To make matters worse, Barker was still recovering from the horrific 2008 plane crash that nearly took his life. “Dude, I was still healing,” he says. “I had scabs all over my body and was, like, a bloody mess. It was just way too soon.”
Now, Barker says the band is raring to go. They’ve already cooked up five new tunes which the drummer describes as “really, really cool” – one of which he calls a “very folky” song. “I don’t even know,” he says, laughing. “It’s way out. We all had some ideas. I went in the studio and I was just playing around. I had my electronic kit and I just played a straight drum pattern over it, and it sounded crazy.
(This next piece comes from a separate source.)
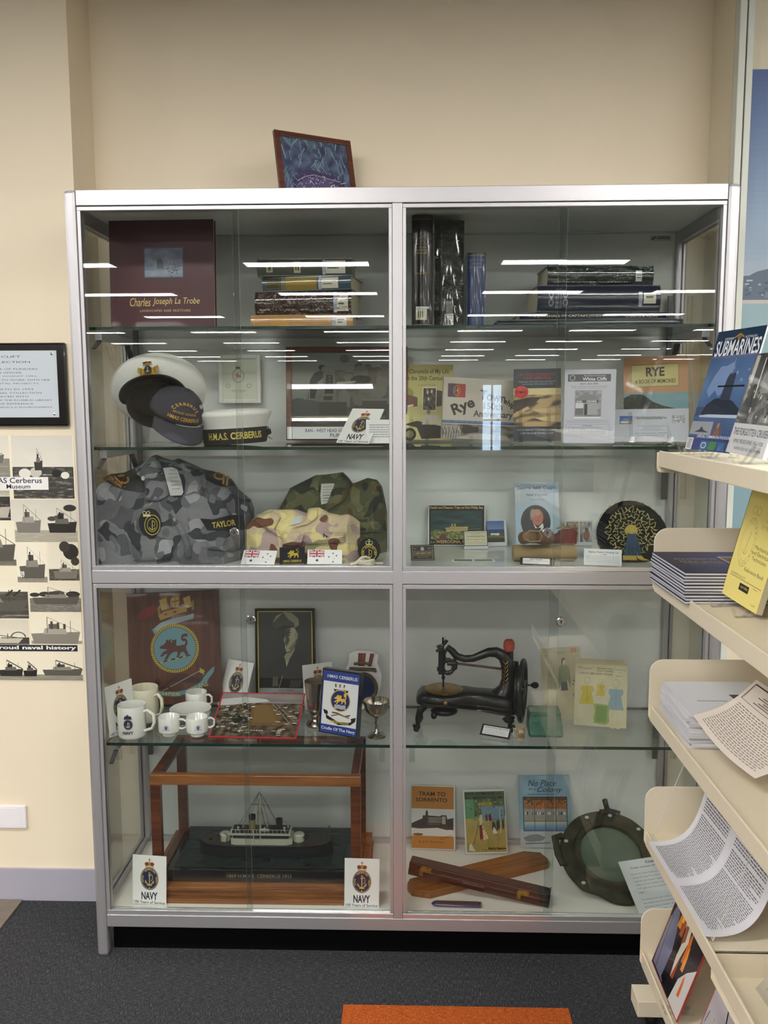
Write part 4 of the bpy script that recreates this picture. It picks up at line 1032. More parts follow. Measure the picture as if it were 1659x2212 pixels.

It changed the entire shape of the song.”
The idea to get back in the studio came from Barker, who brought it up to DeLonge and Hoppus during their European summer tour dates. But it wasn’t until a few weeks ago that the band decided to move forward on the project. “It was like three days after Halloween and Tom was like, ‘Dude, we should do that!'” Barker recalls.
Now an indie band for the first time since their 1994 debut – Blink split with their longtime label, Interscope, last month – Barker says the EP is being made solely “for the fans. It’s like a post-being-off-the-label celebration,” he says.
And more new Blink music is on the way. The drummer says they’ll head back to the studio in February after an Australian tour to begin writing and recording their next full-length, with plans to release it near the end of 2013.
The band’s motto going forward? “The rule is there’s no rules,” Barker says.